Scene modeling code data =>
## start

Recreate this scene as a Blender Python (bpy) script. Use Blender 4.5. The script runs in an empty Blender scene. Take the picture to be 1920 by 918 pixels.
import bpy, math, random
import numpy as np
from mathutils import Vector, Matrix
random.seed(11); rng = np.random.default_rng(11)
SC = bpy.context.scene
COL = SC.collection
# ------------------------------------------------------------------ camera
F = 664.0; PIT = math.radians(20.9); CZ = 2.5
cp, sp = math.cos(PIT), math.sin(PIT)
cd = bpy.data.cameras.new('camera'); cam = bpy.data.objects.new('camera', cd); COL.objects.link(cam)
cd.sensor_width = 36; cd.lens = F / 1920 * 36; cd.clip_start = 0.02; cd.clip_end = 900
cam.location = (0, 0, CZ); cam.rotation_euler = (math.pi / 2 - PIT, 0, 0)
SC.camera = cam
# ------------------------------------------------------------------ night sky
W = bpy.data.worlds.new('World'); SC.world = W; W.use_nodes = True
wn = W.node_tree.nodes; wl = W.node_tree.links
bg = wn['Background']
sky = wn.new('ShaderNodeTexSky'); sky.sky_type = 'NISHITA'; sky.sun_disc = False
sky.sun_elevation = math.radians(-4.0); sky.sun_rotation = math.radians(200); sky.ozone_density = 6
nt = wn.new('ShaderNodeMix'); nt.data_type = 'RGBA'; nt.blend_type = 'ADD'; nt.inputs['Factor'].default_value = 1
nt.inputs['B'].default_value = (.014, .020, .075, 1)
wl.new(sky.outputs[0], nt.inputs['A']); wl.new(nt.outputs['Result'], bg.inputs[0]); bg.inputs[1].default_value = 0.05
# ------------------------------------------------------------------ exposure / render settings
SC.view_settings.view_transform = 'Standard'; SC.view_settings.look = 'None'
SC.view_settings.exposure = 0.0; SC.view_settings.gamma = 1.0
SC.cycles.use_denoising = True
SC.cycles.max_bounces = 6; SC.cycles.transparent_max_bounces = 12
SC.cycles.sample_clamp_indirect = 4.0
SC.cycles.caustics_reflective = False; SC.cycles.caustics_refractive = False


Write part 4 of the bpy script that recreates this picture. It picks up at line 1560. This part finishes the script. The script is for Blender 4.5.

## end

TASK TO COMPLETE =>
Copy the entries above exactly, leaving none out.

CORRECT RESPONSE =>
Recreate this scene as a Blender Python (bpy) script. Use Blender 4.5. The script runs in an empty Blender scene. Take the picture to be 1920 by 918 pixels.
import bpy, math, random
import numpy as np
from mathutils import Vector, Matrix
random.seed(11); rng = np.random.default_rng(11)
SC = bpy.context.scene
COL = SC.collection
# ------------------------------------------------------------------ camera
F = 664.0; PIT = math.radians(20.9); CZ = 2.5
cp, sp = math.cos(PIT), math.sin(PIT)
cd = bpy.data.cameras.new('camera'); cam = bpy.data.objects.new('camera', cd); COL.objects.link(cam)
cd.sensor_width = 36; cd.lens = F / 1920 * 36; cd.clip_start = 0.02; cd.clip_end = 900
cam.location = (0, 0, CZ); cam.rotation_euler = (math.pi / 2 - PIT, 0, 0)
SC.camera = cam
# ------------------------------------------------------------------ night sky
W = bpy.data.worlds.new('World'); SC.world = W; W.use_nodes = True
wn = W.node_tree.nodes; wl = W.node_tree.links
bg = wn['Background']
sky = wn.new('ShaderNodeTexSky'); sky.sky_type = 'NISHITA'; sky.sun_disc = False
sky.sun_elevation = math.radians(-4.0); sky.sun_rotation = math.radians(200); sky.ozone_density = 6
nt = wn.new('ShaderNodeMix'); nt.data_type = 'RGBA'; nt.blend_type = 'ADD'; nt.inputs['Factor'].default_value = 1
nt.inputs['B'].default_value = (.014, .020, .075, 1)
wl.new(sky.outputs[0], nt.inputs['A']); wl.new(nt.outputs['Result'], bg.inputs[0]); bg.inputs[1].default_value = 0.05
# ------------------------------------------------------------------ exposure / render settings
SC.view_settings.view_transform = 'Standard'; SC.view_settings.look = 'None'
SC.view_settings.exposure = 0.0; SC.view_settings.gamma = 1.0
SC.cycles.use_denoising = True
SC.cycles.max_bounces = 6; SC.cycles.transparent_max_bounces = 12
SC.cycles.sample_clamp_indirect = 4.0
SC.cycles.caustics_reflective = False; SC.cycles.caustics_refractive = False


Write part 4 of the bpy script that recreates this picture. It picks up at line 1560. This part finishes the script. The script is for Blender 4.5.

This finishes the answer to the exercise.